Required task:
Transcribe the material below exactly as it appears.

Provided material:
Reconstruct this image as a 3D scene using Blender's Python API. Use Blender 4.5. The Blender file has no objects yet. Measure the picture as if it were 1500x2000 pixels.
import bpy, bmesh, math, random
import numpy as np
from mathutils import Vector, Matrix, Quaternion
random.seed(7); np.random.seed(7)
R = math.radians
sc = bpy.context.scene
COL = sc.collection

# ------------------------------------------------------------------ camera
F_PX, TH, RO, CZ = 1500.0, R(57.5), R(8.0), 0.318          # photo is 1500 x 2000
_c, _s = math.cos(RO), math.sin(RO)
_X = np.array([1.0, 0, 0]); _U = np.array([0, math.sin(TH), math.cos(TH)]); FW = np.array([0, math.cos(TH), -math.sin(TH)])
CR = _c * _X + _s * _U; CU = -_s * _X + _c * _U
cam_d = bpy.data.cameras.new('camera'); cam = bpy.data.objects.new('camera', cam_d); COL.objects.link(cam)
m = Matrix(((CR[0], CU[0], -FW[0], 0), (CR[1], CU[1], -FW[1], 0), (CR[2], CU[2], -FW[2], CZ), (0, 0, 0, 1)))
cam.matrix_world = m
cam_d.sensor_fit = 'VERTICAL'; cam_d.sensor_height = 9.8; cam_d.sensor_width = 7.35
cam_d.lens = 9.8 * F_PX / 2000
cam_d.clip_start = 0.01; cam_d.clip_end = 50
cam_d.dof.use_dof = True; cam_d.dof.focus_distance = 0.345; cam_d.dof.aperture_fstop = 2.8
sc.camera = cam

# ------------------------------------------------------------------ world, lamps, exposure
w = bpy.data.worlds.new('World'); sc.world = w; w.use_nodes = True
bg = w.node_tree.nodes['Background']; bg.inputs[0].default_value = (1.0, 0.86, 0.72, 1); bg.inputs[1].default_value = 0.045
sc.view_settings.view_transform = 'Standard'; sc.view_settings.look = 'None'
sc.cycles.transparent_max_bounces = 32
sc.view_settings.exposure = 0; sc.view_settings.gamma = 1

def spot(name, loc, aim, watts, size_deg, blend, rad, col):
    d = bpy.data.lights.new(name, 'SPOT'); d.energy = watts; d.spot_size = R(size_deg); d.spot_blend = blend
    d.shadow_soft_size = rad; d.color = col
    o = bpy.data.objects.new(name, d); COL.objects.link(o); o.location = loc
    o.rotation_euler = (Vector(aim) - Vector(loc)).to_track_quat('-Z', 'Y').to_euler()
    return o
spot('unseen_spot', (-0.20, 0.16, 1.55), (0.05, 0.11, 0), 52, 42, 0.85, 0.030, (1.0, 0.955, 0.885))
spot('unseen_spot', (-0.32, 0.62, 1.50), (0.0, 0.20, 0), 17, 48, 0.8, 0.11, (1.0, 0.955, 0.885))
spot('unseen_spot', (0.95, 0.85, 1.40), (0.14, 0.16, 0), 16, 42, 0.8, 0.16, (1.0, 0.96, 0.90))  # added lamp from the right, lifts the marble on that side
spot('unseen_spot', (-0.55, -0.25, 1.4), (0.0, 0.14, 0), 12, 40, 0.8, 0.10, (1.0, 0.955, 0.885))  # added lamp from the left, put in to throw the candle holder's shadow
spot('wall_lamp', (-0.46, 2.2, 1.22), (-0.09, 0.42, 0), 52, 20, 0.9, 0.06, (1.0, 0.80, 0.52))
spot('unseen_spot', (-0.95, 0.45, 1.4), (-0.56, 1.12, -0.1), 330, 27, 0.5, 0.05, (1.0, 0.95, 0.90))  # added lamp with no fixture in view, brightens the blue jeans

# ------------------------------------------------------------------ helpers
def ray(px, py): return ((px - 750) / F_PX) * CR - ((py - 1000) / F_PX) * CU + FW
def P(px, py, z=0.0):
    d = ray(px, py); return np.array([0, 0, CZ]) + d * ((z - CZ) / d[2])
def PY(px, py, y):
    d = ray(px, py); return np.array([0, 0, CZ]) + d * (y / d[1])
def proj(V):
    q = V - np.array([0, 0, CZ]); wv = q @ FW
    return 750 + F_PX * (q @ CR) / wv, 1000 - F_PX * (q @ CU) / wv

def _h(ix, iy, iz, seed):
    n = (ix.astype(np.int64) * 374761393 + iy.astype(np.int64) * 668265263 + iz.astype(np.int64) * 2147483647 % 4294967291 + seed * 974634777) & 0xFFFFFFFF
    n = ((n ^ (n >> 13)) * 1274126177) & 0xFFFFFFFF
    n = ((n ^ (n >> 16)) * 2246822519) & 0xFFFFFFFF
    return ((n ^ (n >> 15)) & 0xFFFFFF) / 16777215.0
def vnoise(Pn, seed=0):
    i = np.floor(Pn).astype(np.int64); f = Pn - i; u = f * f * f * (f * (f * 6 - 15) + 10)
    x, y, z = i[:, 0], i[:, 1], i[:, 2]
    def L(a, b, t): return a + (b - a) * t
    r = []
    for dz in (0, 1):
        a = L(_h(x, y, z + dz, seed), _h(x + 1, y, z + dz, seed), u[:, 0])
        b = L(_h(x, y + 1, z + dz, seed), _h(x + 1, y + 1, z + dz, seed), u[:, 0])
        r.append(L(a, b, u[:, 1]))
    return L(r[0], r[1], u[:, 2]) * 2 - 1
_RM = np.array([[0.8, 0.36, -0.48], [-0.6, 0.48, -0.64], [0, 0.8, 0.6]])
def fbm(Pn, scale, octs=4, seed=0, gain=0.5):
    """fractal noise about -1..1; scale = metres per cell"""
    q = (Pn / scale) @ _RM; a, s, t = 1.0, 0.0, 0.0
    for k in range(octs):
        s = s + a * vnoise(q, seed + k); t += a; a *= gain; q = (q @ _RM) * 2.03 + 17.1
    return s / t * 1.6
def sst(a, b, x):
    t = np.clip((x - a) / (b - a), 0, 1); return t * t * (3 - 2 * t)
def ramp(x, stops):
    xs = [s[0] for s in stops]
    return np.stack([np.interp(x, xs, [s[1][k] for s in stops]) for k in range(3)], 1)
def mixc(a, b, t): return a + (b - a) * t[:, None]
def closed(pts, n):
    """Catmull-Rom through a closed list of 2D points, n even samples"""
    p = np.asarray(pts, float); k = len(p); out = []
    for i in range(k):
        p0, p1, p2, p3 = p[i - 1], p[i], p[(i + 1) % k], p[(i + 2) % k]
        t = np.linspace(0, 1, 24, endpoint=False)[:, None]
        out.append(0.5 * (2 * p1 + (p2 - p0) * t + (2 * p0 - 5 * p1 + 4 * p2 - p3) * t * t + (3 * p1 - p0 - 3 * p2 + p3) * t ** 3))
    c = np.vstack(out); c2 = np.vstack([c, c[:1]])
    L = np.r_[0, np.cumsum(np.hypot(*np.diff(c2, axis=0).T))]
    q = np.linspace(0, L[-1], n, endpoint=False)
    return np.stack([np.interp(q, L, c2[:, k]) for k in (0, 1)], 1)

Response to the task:
Reconstruct this image as a 3D scene using Blender's Python API. Use Blender 4.5. The Blender file has no objects yet. Measure the picture as if it were 1500x2000 pixels.
import bpy, bmesh, math, random
import numpy as np
from mathutils import Vector, Matrix, Quaternion
random.seed(7); np.random.seed(7)
R = math.radians
sc = bpy.context.scene
COL = sc.collection

# ------------------------------------------------------------------ camera
F_PX, TH, RO, CZ = 1500.0, R(57.5), R(8.0), 0.318          # photo is 1500 x 2000
_c, _s = math.cos(RO), math.sin(RO)
_X = np.array([1.0, 0, 0]); _U = np.array([0, math.sin(TH), math.cos(TH)]); FW = np.array([0, math.cos(TH), -math.sin(TH)])
CR = _c * _X + _s * _U; CU = -_s * _X + _c * _U
cam_d = bpy.data.cameras.new('camera'); cam = bpy.data.objects.new('camera', cam_d); COL.objects.link(cam)
m = Matrix(((CR[0], CU[0], -FW[0], 0), (CR[1], CU[1], -FW[1], 0), (CR[2], CU[2], -FW[2], CZ), (0, 0, 0, 1)))
cam.matrix_world = m
cam_d.sensor_fit = 'VERTICAL'; cam_d.sensor_height = 9.8; cam_d.sensor_width = 7.35
cam_d.lens = 9.8 * F_PX / 2000
cam_d.clip_start = 0.01; cam_d.clip_end = 50
cam_d.dof.use_dof = True; cam_d.dof.focus_distance = 0.345; cam_d.dof.aperture_fstop = 2.8
sc.camera = cam

# ------------------------------------------------------------------ world, lamps, exposure
w = bpy.data.worlds.new('World'); sc.world = w; w.use_nodes = True
bg = w.node_tree.nodes['Background']; bg.inputs[0].default_value = (1.0, 0.86, 0.72, 1); bg.inputs[1].default_value = 0.045
sc.view_settings.view_transform = 'Standard'; sc.view_settings.look = 'None'
sc.cycles.transparent_max_bounces = 32
sc.view_settings.exposure = 0; sc.view_settings.gamma = 1

def spot(name, loc, aim, watts, size_deg, blend, rad, col):
    d = bpy.data.lights.new(name, 'SPOT'); d.energy = watts; d.spot_size = R(size_deg); d.spot_blend = blend
    d.shadow_soft_size = rad; d.color = col
    o = bpy.data.objects.new(name, d); COL.objects.link(o); o.location = loc
    o.rotation_euler = (Vector(aim) - Vector(loc)).to_track_quat('-Z', 'Y').to_euler()
    return o
spot('unseen_spot', (-0.20, 0.16, 1.55), (0.05, 0.11, 0), 52, 42, 0.85, 0.030, (1.0, 0.955, 0.885))
spot('unseen_spot', (-0.32, 0.62, 1.50), (0.0, 0.20, 0), 17, 48, 0.8, 0.11, (1.0, 0.955, 0.885))
spot('unseen_spot', (0.95, 0.85, 1.40), (0.14, 0.16, 0), 16, 42, 0.8, 0.16, (1.0, 0.96, 0.90))  # added lamp from the right, lifts the marble on that side
spot('unseen_spot', (-0.55, -0.25, 1.4), (0.0, 0.14, 0), 12, 40, 0.8, 0.10, (1.0, 0.955, 0.885))  # added lamp from the left, put in to throw the candle holder's shadow
spot('wall_lamp', (-0.46, 2.2, 1.22), (-0.09, 0.42, 0), 52, 20, 0.9, 0.06, (1.0, 0.80, 0.52))
spot('unseen_spot', (-0.95, 0.45, 1.4), (-0.56, 1.12, -0.1), 330, 27, 0.5, 0.05, (1.0, 0.95, 0.90))  # added lamp with no fixture in view, brightens the blue jeans

# ------------------------------------------------------------------ helpers
def ray(px, py): return ((px - 750) / F_PX) * CR - ((py - 1000) / F_PX) * CU + FW
def P(px, py, z=0.0):
    d = ray(px, py); return np.array([0, 0, CZ]) + d * ((z - CZ) / d[2])
def PY(px, py, y):
    d = ray(px, py); return np.array([0, 0, CZ]) + d * (y / d[1])
def proj(V):
    q = V - np.array([0, 0, CZ]); wv = q @ FW
    return 750 + F_PX * (q @ CR) / wv, 1000 - F_PX * (q @ CU) / wv

def _h(ix, iy, iz, seed):
    n = (ix.astype(np.int64) * 374761393 + iy.astype(np.int64) * 668265263 + iz.astype(np.int64) * 2147483647 % 4294967291 + seed * 974634777) & 0xFFFFFFFF
    n = ((n ^ (n >> 13)) * 1274126177) & 0xFFFFFFFF
    n = ((n ^ (n >> 16)) * 2246822519) & 0xFFFFFFFF
    return ((n ^ (n >> 15)) & 0xFFFFFF) / 16777215.0
def vnoise(Pn, seed=0):
    i = np.floor(Pn).astype(np.int64); f = Pn - i; u = f * f * f * (f * (f * 6 - 15) + 10)
    x, y, z = i[:, 0], i[:, 1], i[:, 2]
    def L(a, b, t): return a + (b - a) * t
    r = []
    for dz in (0, 1):
        a = L(_h(x, y, z + dz, seed), _h(x + 1, y, z + dz, seed), u[:, 0])
        b = L(_h(x, y + 1, z + dz, seed), _h(x + 1, y + 1, z + dz, seed), u[:, 0])
        r.append(L(a, b, u[:, 1]))
    return L(r[0], r[1], u[:, 2]) * 2 - 1
_RM = np.array([[0.8, 0.36, -0.48], [-0.6, 0.48, -0.64], [0, 0.8, 0.6]])
def fbm(Pn, scale, octs=4, seed=0, gain=0.5):
    """fractal noise about -1..1; scale = metres per cell"""
    q = (Pn / scale) @ _RM; a, s, t = 1.0, 0.0, 0.0
    for k in range(octs):
        s = s + a * vnoise(q, seed + k); t += a; a *= gain; q = (q @ _RM) * 2.03 + 17.1
    return s / t * 1.6
def sst(a, b, x):
    t = np.clip((x - a) / (b - a), 0, 1); return t * t * (3 - 2 * t)
def ramp(x, stops):
    xs = [s[0] for s in stops]
    return np.stack([np.interp(x, xs, [s[1][k] for s in stops]) for k in range(3)], 1)
def mixc(a, b, t): return a + (b - a) * t[:, None]
def closed(pts, n):
    """Catmull-Rom through a closed list of 2D points, n even samples"""
    p = np.asarray(pts, float); k = len(p); out = []
    for i in range(k):
        p0, p1, p2, p3 = p[i - 1], p[i], p[(i + 1) % k], p[(i + 2) % k]
        t = np.linspace(0, 1, 24, endpoint=False)[:, None]
        out.append(0.5 * (2 * p1 + (p2 - p0) * t + (2 * p0 - 5 * p1 + 4 * p2 - p3) * t * t + (3 * p1 - p0 - 3 * p2 + p3) * t ** 3))
    c = np.vstack(out); c2 = np.vstack([c, c[:1]])
    L = np.r_[0, np.cumsum(np.hypot(*np.diff(c2, axis=0).T))]
    q = np.linspace(0, L[-1], n, endpoint=False)
    return np.stack([np.interp(q, L, c2[:, k]) for k in (0, 1)], 1)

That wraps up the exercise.